Встаю, меня ведь спрашивают, как свидетеля, отвечаю:

— Граждане судьи, я только правду скажу. Так, мол, и так. Я его вынул из петли. Не от радости он полез в нее, петлю-то. У него, видно, жена есть, «фрау», значит, и детки, наверное, тоже есть. Сами подумайте, каково ему было в петлю лезть? Но у страха глаза велики. Потому, граждане судьи, я не подпишу и не поддерживаю выставленного вами ему обвинения. Ну испугался он, согласен. Уснул — так ночь и дождь. Может, устал, а тут еще паровоз… Нет, не согласен.

— Так и ты фашист!

— Так наверное… Ваша воля.

И знаете, родные мои, дали ему только условно. Я, правда, не знаю, что такое условно. Но ему эту возможность предоставили. И вот потом, бывало, еще сплю на нарах- то, а он получит свою пайку хлеба восемьсот граммов, и триста мне под подушку пихнет.

Вот так жили, родные мои».

Всякий раз, слушая батюшкины лагерные рассказы, я удивляюсь тому высокому духу, который дышит в них.
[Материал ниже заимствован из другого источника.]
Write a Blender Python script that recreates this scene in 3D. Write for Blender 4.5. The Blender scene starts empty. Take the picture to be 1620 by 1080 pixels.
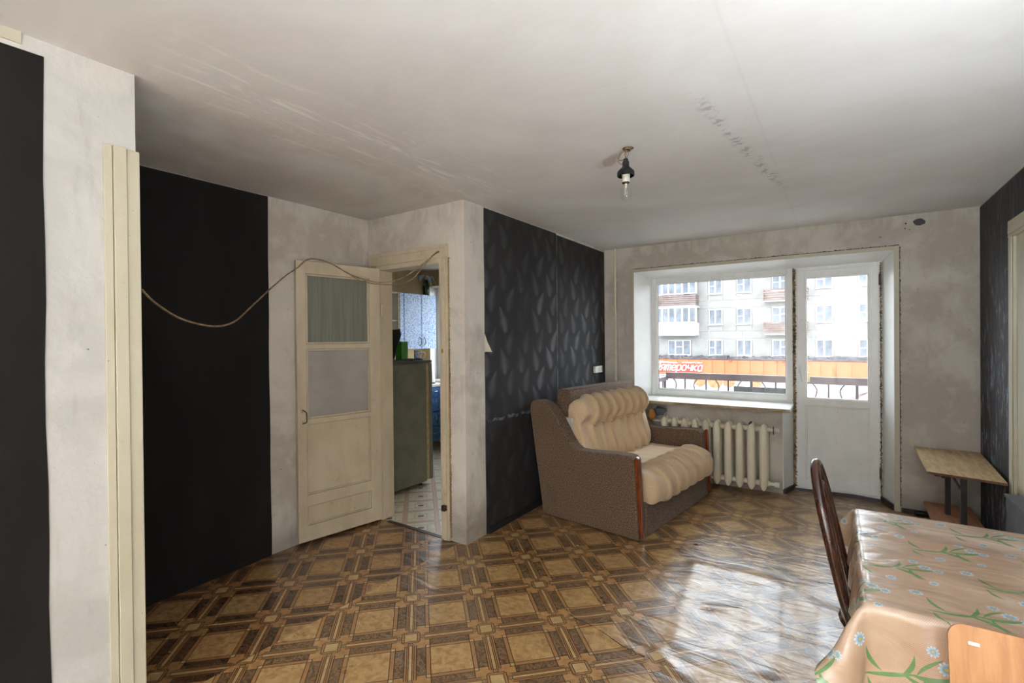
import bpy, bmesh, math, random
from mathutils import Vector, Matrix
random.seed(7)
C = bpy.context.scene.collection
PI = math.pi

# ------------------------------------------------------------------ camera, world, lights, exposure
def make_camera():
    yaw, pit, rol, f = 0.5964, -0.0057, -0.0092, 762.77
    fw = Vector((-math.sin(yaw)*math.cos(pit), math.cos(yaw)*math.cos(pit), math.sin(pit)))
    rt = fw.cross(Vector((0, 0, 1))).normalized(); up = rt.cross(fw)
    c, s = math.cos(rol), math.sin(rol)
    r2 = rt*c + up*s; u2 = up*c - rt*s
    cam = bpy.data.cameras.new('camera'); o = bpy.data.objects.new('camera', cam); C.objects.link(o)
    m = Matrix((r2, u2, -fw)).transposed().to_4x4(); m.translation = (0, 0, 1.46)
    o.matrix_world = m
    cam.sensor_width = 36; cam.lens = 36*f/1620; cam.clip_start = .02; cam.clip_end = 300
    bpy.context.scene.camera = o
make_camera()

SKY = 4.1
w = bpy.data.worlds.new('overcast_sky'); bpy.context.scene.world = w; w.use_nodes = True
nt = w.node_tree; bgn = nt.nodes['Background']
bgn.inputs[0].default_value = (.86, .93, 1, 1); bgn.inputs[1].default_value = SKY

def area(name, loc, target, sx, sy, power, color=(1, 1, 1), portal=False, spread=180):
    l = bpy.data.lights.new(name, 'AREA'); l.shape = 'RECTANGLE'; l.size = sx; l.size_y = sy
    l.energy = power; l.color = color; l.spread = math.radians(spread)
    o = bpy.data.objects.new(name, l); C.objects.link(o); o.location = loc
    o.rotation_euler = (Vector(target)-Vector(loc)).to_track_quat('-Z', 'Y').to_euler()
    if portal: l.cycles.is_portal = True
    return o
# unseen lamps added as fill, modelled on a camera flash: bounced off the rear wall, the right wall behind the camera and the ceiling
area('fill_to_rear_wall', (-.3, -1.5, 1.5), (-.7, -3.1, 1.9), .4, .4, 165, (.82, .91, 1))
area('fill_to_right_wall', (-.1, -1.0, 1.35), (.9, -1.0, 1.75), .4, .4, 66, (.82, .91, 1))
area('fill_to_ceiling', (.1, -.6, 1.2), (.1, -.62, 2.44), .6, .6, 8, (.84, .92, 1))
area('fill_right_to_ceiling', (.68, 1.0, .95), (.62, 1.0, 2.44), .5, .5, 25, (.84, .92, 1))
area('window_portal', (-.72, 5.55, 1.3), (-.72, 0, 1.3), 2.2, 1.9, 1, portal=True)
area('kitchen_portal', (-3.95, 5.55, 1.5), (-3.95, 0, 1.5), 1.7, 1.4, 1, portal=True)

vs = bpy.context.scene.view_settings
vs.view_transform = 'Standard'; vs.look = 'None'; vs.exposure = 1.07; vs.gamma = 1; vs.use_curve_mapping = False
bpy.context.scene.cycles.max_bounces = 8
bpy.context.scene.cycles.diffuse_bounces = 5
bpy.context.scene.cycles.transparent_max_bounces = 12
bpy.context.scene.cycles.sample_clamp_indirect = 6

# ------------------------------------------------------------------ node expressions
class X:
    nt = None
    def __init__(s, v): s.v = v.v if isinstance(v, X) else v
    def _m(s, op, *a, clamp=False):
        n = X.nt.nodes.new('ShaderNodeMath'); n.operation = op; n.use_clamp = clamp
        for i, q in enumerate((s,)+a):
            q = q.v if isinstance(q, X) else q
            if isinstance(q, (int, float)): n.inputs[i].default_value = q
            else: X.nt.links.new(q, n.inputs[i])
        return X(n.outputs[0])
    def __add__(s, o): return s._m('ADD', o)
    __radd__ = __add__
    def __sub__(s, o): return s._m('SUBTRACT', o)
    def __rsub__(s, o): return X(o)._m('SUBTRACT', s)
    def __mul__(s, o): return s._m('MULTIPLY', o)
    __rmul__ = __mul__
    def __truediv__(s, o): return s._m('DIVIDE', o)
    def lt(s, o): return s._m('LESS_THAN', o)
    def gt(s, o): return s._m('GREATER_THAN', o)
    def abs(s): return s._m('ABSOLUTE')
    def frac(s): return s._m('FRACT')
    def floor(s): return s._m('FLOOR')
    def sin(s): return s._m('SINE')
    def cos(s): return s._m('COSINE')
    def sqrt(s): return s._m('SQRT')
    def min(s, o): return s._m('MINIMUM', o)
    def max(s, o): return s._m('MAXIMUM', o)
    def clamp(s): return s._m('ADD', 0, clamp=True)
    def ramp(s, a, b):            # 0 at a, 1 at b, clamped and smooth
        n = X.nt.nodes.new('ShaderNodeMapRange'); n.interpolation_type = 'SMOOTHSTEP'
        X.nt.links.new(s.v, n.inputs[0]); n.inputs[1].default_value = a; n.inputs[2].default_value = b
        return X(n.outputs[0])
    def near(s, c, w):            # 1 where |s-c| < w
        return (s-c).abs().lt(w)
def lin(c):
    return tuple(((v/255)/12.92 if v <= 10 else ((v/255+.055)/1.055)**2.4) for v in c)
def mix(f, a, b, mode='MIX'):
    n = X.nt.nodes.new('ShaderNodeMix'); n.data_type = 'RGBA'; n.blend_type = mode
    for i, q in ((0, f), (6, a), (7, b)):
        q = q.v if isinstance(q, X) else q
        if isinstance(q, (int, float)): n.inputs[i].default_value = q
        elif isinstance(q, tuple): n.inputs[i].default_value = (*q, 1)
        else: X.nt.links.new(q, n.inputs[i])
    return n.outputs[2]
def coords(kind='Object', scale=(1, 1, 1)):
    t = X.nt.nodes.new('ShaderNodeTexCoord'); o = t.outputs[kind]
    if scale != (1, 1, 1):
        m = X.nt.nodes.new('ShaderNodeMapping'); m.inputs['Scale'].default_value = scale
        X.nt.links.new(o, m.inputs[0]); o = m.outputs[0]
    return o
def xyz(vec):
    n = X.nt.nodes.new('ShaderNodeSeparateXYZ'); X.nt.links.new(vec, n.inputs[0])
    return X(n.outputs[0]), X(n.outputs[1]), X(n.outputs[2])
def vec(x, y, z=0.0):
    n = X.nt.nodes.new('ShaderNodeCombineXYZ')
    for i, q in enumerate((x, y, z)):
        q = q.v if isinstance(q, X) else q
        if isinstance(q, (int, float)): n.inputs[i].default_value = q
        else: X.nt.links.new(q, n.inputs[i])
    return n.outputs[0]
def noise(vc, scale, detail=4, rough=.6, dist=0):
    n = X.nt.nodes.new('ShaderNodeTexNoise'); X.nt.links.new(vc, n.inputs['Vector'])
    n.inputs['Scale'].default_value = scale; n.inputs['Detail'].default_value = detail
    n.inputs['Roughness'].default_value = rough; n.inputs['Distortion'].default_value = dist
    return X(n.outputs[0])
def new_mat(name):
    m = bpy.data.materials.new(name); m.use_nodes = True; X.nt = m.node_tree
    return m, m.node_tree.nodes['Principled BSDF']
def put(p, key, v):
    v = v.v if isinstance(v, X) else v
    if isinstance(v, tuple): p.inputs[key].default_value = (*v, 1)
    elif isinstance(v, (int, float)): p.inputs[key].default_value = v
    else: X.nt.links.new(v, p.inputs[key])
def bump(p, hgt, strength=.3, dist=.01):
    b = X.nt.nodes.new('ShaderNodeBump'); b.inputs['Strength'].default_value = strength
    b.inputs['Distance'].default_value = dist
    X.nt.links.new(hgt.v if isinstance(hgt, X) else hgt, b.inputs['Height'])
    X.nt.links.new(b.outputs[0], p.inputs['Normal'])
def simple(name, c1, c2=None, scale=8, rough=.6, metal=0, bmp=0, bscale=60, stretch=(1, 1, 1), spec=.5, coat=0):
    m, p = new_mat(name); a = lin(c1); b = lin(c2 or c1)
    vc = coords('Object', stretch)
    put(p, 'Base Color', mix(noise(vc, scale, 5).ramp(.35, .65), a, b)); put(p, 'Roughness', rough); put(p, 'Metallic', metal)
    p.inputs['Specular IOR Level'].default_value = spec
    if coat: p.inputs['Coat Weight'].default_value = coat; p.inputs['Coat Roughness'].default_value = .12
    if bmp: bump(p, noise(vc, bscale, 3), bmp, .004)
    return m

def plaster_mat(name, c1, c2, c3):
    m, p = new_mat(name); vc = coords(); x, y, z = xyz(vc)
    n1 = noise(vc, 1.7, 8, .62, .4); n2 = noise(vc, 9, 6, .6, .2); n3 = noise(coords('Object', (3, 3, .7)), 4, 5)
    col = mix(n1.ramp(.42, .58), lin(c1), lin(c2))
    col = mix(n2.ramp(.5, .75)*.45, col, lin(c3))
    col = mix(n3.ramp(.58, .7)*.18, col, lin((126, 118, 106)))
    # ragged rest of old whitewash under the ceiling
    old = (z + n2*.16 + n1*.12).ramp(2.46, 2.52)
    col = mix(old*n3.ramp(.4, .6)*.6, col, lin((206, 201, 193)))
    dots = noise(vc, 33, 2).ramp(.735, .76)
    col = mix(dots*.6, col, lin((80, 70, 58)))
    grime = (z - n1*.35).ramp(.12, -.12)
    col = mix(grime*.5, col, lin((96, 86, 74)))
    put(p, 'Base Color', col); put(p, 'Roughness', .85)
    bump(p, n2*.6+noise(vc, 45, 4)*.4+n1, .35, .012)
    return m
M = {}
M['plaster'] = plaster_mat('bare_plaster', (202, 195, 185), (180, 171, 160), (214, 208, 200))
M['plaster_white'] = plaster_mat('whitened_plaster', (190, 188, 184), (178, 176, 171), (200, 198, 195))

def ceiling_mat():
    m, p = new_mat('old_whitewashed_ceiling'); vc = coords(); x, y, z = xyz(vc)
    n1 = noise(vc, 1.1, 7, .6, .6); n2 = noise(coords('Object', (1.4, 4, 1)), 5, 6, .65, .5)
    col = mix(n1.ramp(.35, .65), lin((218, 216, 212)), lin((208, 204, 199)))
    col = mix(n2.ramp(.5, .72)*.35, col, lin((220, 218, 215)))
    # torn-out partition: rough filler ridge from the left wall to the kitchen corner
    rd = (x + 2.12 + (n2-.5)*.3).abs()
    band = (1-rd.ramp(.04, .16))*(y.gt(.72))*(y.lt(2.7))
    col = mix(band*.35, col, lin((226, 222, 216)))
    st = noise(coords('Object', (9, 1.1, 1)), 2.4, 7, .7, .8).ramp(.52, .62)*(1-(x+2.0).abs().ramp(.12, .42))*y.ramp(.6, .9)*(1-y.ramp(2.4, 2.9))
    col = mix(st*.75, col, lin((236, 234, 230)))
    # brownish shade over the alcove, painted into the ceiling colour
    alcove_shade = (1-(x+2.0).ramp(-.25, .1))*(y.gt(.5))
    col = mix(alcove_shade*n1.ramp(.2, .7)*.35, col, lin((160, 145, 128)))
    # mould specks along the slab joint right of the lamp
    jx = x + .47 - (y-2.2)*.11 + (n2-.5)*.08
    j = (1-jx.abs().ramp(.0, .05))*y.ramp(1.95, 2.25)*(1-y.ramp(3.3, 3.9))
    spots = noise(vc, 26, 4).ramp(.47, .6)
    col = mix(j*spots*.5, col, lin((120, 118, 120)))
    col = mix((1-(x+.3).abs().ramp(.0, .012))*.35, col, lin((200, 196, 192)))
    put(p, 'Base Color', col); put(p, 'Roughness', .9)
    bump(p, n2*.25+n1*.8+band*n2*.8+noise(vc, 30, 5)*.05, .22, .012)
    return m
M['ceiling'] = ceiling_mat()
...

Как не похожи эти рассказы на страшную лагерную прозу, которую узнали мы в конце 80-х! Всё в них пропитано какой-то иной, высшей правдой. А ведь и лагеря, и время — всё то же самое, только в воспоминаниях отца Павла все события словно озарены изнутри каким-то светом, прочно скреплены и сцементированы огромной внутренней силой.

Нет, не зря прозвали в лагере «святошей» заключенного № 513 — как «прозорлив» был следователь Спасский, так же «прозорливы» оказались и лагерные стрелки. Прозвище дано было с издевкой, потому что даже своей речью постоянно выдавал Павел Груздев иноческое, монастырское свое воспитание: «Благословите, гражданин начальник!» Но и поступками, и ответственным отношением к работе, которую зека № 513 принял как свое лагерное послушание, завоевал о. Павел у начальства и тех же охранников даже некоторое уважение, так что порой и пропускали его в зону не обыскивая.

«Как же все старались помочь друг другу, как заботились! — утверждал отец Павел (и как не похоже это утверждение на расхожую лагерную волчью философию). — Тетя Валя была такая у нас, фамилия ее Поступальская, исполняла она обязанности заведующей овощехранилищем. Ну какие в лагере овощи? Картошка, турнепс, свекла маленько… Луку в лагере не было. Вот иду с работы, тетю Валю надо найти. Нашел, говорю ей:

— Тетя Валя, с работы в лагерь иду, так, мол, и так, давай! Она мне картошки и сюды, и туды. И в штаны, и за пазуху — словом, куда только мог, натолкал, а что поделаешь? Ведь сколько голодных ртов там за проволокой в бараке-то? И вот несу, а через вахту еще пройти надо, ведь там не зря стрелки стоят, обыскивают. Подхожу на вахту, слышу — один стрелок другому говорит: «Это святоша, нечего его обыскивать, пусть проходит».

Слава Тебе, Милостивый Господи! Пройду, вот человек десять-пятнадцать так и накормлю — то картошка, то турнепс, а то еще чего, не знаю».

Бывалые лагерники говорят, что лагерь — великий развилок. Это как в русских сказках, где каждый из сыновей — крестьянский ли, царский сын — должен был выбрать свой путь: направо пойти — коня потерять, налево пойти — женату быть, прямо пойти — буйну голову сложить. Так и лагерь с его беспощадной реальностью предлагает на выбор: «Пойдешь направо — жизнь потеряешь, пойдешь налево — потеряешь совесть». И выбор этот приходилось делать ежедневно, ежечасно: «Согласен с этим, да, номер 513?»